At 11:15 p.m. Eastern Daylight Savings Time on August 3, 1958, the Nautilus reached the Pole with more than 14,000 feet of water under her keel. Anderson announced the achievement with a countdown from ten and a moment of silence. The crew celebrated with a dinner of steak and French fries. "And just that swiftly, we were no longer headed north," Anderson would later write. "The bow of USS Nautilus was now heading away from the Pole, pointed due south." It was Anderson's little joke — from the Pole, everything is due south.


Caption: Anderson, conscious of the dangers inherent in the Nautilus's mission, didn't sleep much on the run to the Pole. Photo ca. 1958, Submarine Force Library and Museum.

Happy Days ... And a Warning

Thirty-six hours later, the Nautilus surfaced off Iceland, and her radio flashed news of the accomplishment to the United States. A helicopter picked up Anderson at sea and flew him to Iceland for the first leg of the trip to Washington, D.C., where President Eisenhower decorated him with the Legion of Merit and gave his crew the first ever Presidential Unit Citation in a White House ceremony. Anderson lingered long enough for a packed press conference, then he flew the Atlantic again to rejoin the Nautilus before she docked in London.

At the time, official comment made much of the commercial possibilities of trans-Polar travel, such as cargo submarines hauling goods from New York City to Japan. But the unstated message was clear. As Nautilus sonar supervisor Al Charette noted: "Knowing that we could operate it [Nautilus] safely under the ice, it was known that a Polaris submarine could operate safely under the ice. Without an equivalent submarine, there was no way [for the Soviets] to go in and find that guy ... So we could be right in their back yard and there was nothing they could do about it."

Caption: President Eisenhower may have looked dour at the August 8, 1958, press conference with Anderson, but he knew he had just sent a message to the Soviets that meant a lot more than a satellite. Life magazine archives.

Now Who's Playing Catch-Up?


The Soviets had been caught flatfooted in the game of international one-up-manship that characterized the Cold War years. It would be four years before they matched the Nautilus's feat, and the Arctic Ocean would become a major area of confrontation in an undersea arms race. For the next thirty years American and Soviet submarines would play cat and mouse under the ice cap, shadowing each other's vessels, tapping underwater communications cables, and mapping the coldest, darkest ocean in the world to prepare for a war that never came.

Since the collapse of the Soviet Union in 1990, and especially in the past ten years as resource competition in the Arctic has intensified, once-secret geographical information gathered during the Cold War has dribbled into the public domain. Ironically, the data has become the foundation for renewed international confrontations in the race to discover and lock up new sources of oil and natural gas.
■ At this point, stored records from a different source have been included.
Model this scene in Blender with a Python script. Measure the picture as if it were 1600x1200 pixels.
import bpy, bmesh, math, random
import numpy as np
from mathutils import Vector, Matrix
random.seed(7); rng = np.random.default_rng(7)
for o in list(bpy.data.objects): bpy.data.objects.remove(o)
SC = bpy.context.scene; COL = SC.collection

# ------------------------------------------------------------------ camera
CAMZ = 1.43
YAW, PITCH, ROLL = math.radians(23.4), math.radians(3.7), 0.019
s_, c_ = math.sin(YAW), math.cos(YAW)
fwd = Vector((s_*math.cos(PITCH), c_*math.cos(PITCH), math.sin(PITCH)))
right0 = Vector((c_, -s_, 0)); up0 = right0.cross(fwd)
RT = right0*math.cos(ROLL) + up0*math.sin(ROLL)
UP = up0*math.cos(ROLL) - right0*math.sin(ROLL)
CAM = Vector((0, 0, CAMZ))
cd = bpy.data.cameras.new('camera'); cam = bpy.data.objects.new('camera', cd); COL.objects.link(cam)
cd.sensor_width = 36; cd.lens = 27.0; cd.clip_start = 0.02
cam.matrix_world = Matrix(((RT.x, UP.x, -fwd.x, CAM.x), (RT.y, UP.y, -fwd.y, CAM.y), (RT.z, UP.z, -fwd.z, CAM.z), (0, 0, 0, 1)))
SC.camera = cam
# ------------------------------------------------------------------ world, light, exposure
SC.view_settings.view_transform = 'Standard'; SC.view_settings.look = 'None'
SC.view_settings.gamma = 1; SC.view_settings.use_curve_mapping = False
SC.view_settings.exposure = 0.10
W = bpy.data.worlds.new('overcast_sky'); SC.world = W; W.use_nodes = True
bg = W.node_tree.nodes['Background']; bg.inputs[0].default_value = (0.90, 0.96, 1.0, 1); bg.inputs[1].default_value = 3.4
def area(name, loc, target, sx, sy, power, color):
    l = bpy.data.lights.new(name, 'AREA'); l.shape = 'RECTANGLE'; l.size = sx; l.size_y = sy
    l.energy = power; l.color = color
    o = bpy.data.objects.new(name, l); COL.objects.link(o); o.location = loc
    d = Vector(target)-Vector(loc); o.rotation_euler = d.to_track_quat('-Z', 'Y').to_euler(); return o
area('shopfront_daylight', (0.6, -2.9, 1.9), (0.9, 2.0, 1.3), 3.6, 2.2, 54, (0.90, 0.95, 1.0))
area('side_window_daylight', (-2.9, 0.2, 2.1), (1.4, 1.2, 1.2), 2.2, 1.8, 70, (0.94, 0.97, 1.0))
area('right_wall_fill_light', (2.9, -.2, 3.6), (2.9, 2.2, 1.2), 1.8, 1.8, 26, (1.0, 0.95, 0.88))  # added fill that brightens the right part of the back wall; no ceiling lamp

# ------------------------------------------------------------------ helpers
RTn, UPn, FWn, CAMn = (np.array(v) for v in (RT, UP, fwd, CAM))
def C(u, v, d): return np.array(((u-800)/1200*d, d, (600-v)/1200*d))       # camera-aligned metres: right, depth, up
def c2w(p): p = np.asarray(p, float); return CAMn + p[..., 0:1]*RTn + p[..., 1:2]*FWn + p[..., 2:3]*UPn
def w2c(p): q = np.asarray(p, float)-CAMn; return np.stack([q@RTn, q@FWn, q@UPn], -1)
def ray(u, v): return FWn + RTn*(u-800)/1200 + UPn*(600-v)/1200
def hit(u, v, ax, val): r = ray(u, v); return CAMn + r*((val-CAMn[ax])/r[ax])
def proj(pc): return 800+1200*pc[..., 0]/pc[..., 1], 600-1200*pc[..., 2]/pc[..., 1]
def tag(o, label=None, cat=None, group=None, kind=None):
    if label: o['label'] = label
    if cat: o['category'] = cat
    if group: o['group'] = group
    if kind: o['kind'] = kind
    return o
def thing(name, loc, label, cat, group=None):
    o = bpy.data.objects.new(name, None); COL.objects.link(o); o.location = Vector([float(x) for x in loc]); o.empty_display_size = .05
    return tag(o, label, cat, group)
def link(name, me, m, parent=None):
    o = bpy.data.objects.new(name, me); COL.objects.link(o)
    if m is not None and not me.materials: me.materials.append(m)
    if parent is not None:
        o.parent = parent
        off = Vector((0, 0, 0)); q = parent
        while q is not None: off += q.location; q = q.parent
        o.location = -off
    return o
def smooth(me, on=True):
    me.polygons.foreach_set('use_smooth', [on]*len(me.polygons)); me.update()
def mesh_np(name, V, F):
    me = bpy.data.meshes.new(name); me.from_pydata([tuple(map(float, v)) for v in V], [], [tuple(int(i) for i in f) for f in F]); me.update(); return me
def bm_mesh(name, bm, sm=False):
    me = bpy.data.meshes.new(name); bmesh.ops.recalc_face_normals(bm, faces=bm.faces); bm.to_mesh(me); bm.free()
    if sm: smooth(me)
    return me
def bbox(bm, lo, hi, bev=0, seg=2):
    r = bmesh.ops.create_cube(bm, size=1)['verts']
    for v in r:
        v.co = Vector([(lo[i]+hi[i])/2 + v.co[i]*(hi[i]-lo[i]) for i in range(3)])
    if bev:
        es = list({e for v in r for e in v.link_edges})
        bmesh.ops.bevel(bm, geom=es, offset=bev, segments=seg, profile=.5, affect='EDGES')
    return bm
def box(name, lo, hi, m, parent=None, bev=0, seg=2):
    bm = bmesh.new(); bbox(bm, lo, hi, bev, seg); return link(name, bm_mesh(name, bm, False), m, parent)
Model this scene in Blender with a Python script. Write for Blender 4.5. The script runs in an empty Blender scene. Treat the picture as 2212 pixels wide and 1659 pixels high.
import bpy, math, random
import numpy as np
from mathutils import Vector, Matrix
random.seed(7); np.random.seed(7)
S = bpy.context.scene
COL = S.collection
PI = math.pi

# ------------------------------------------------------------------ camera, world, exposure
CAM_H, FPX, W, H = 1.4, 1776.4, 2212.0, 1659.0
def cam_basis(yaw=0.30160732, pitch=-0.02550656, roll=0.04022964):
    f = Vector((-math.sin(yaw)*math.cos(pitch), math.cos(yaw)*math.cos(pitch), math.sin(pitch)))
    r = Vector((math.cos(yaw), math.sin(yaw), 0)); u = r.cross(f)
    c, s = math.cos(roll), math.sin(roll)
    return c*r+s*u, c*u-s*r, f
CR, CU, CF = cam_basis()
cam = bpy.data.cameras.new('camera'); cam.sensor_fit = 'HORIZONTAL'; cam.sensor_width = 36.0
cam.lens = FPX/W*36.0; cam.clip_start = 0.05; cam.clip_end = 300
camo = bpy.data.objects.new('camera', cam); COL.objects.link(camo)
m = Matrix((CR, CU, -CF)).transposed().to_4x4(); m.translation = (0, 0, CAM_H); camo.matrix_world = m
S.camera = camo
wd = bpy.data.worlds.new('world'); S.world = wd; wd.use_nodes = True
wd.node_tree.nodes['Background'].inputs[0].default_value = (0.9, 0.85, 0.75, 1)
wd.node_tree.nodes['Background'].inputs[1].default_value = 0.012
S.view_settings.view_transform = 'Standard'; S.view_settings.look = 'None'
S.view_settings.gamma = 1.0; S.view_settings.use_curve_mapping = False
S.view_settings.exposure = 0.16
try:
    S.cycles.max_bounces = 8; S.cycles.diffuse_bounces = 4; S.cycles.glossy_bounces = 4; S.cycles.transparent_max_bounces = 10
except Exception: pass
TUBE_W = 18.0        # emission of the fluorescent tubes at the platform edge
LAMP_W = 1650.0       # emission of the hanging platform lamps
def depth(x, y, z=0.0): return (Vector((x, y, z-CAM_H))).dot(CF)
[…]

The Nautilus never returned to the Pole, although she continued on active service until 1979. Today she is preserved as floating museum ship at the Submarine Force Library and Museum in Groton, Connecticut. Commander William R. Anderson retired from the Navy several years after his historic voyage and went on to serve four terms in Congress as a Democrat from the Sixth District of Tennessee. He was defeated in 1972 after speaking out against the Vietnam War and FBI director J. Edgar Hoover. He died February 25, 2007, at age 85.

Caption: Soviet missile submarines, such as the Delta III shown in this declassified Defense Intelligence Agency painting from 1987, routinely ran patrols under the Arctic ice cap, and just as routinely were shadowed by American hunter-killer submarines determined to stop them from launching. DIA Military Art Collection: The threat in the 1980s.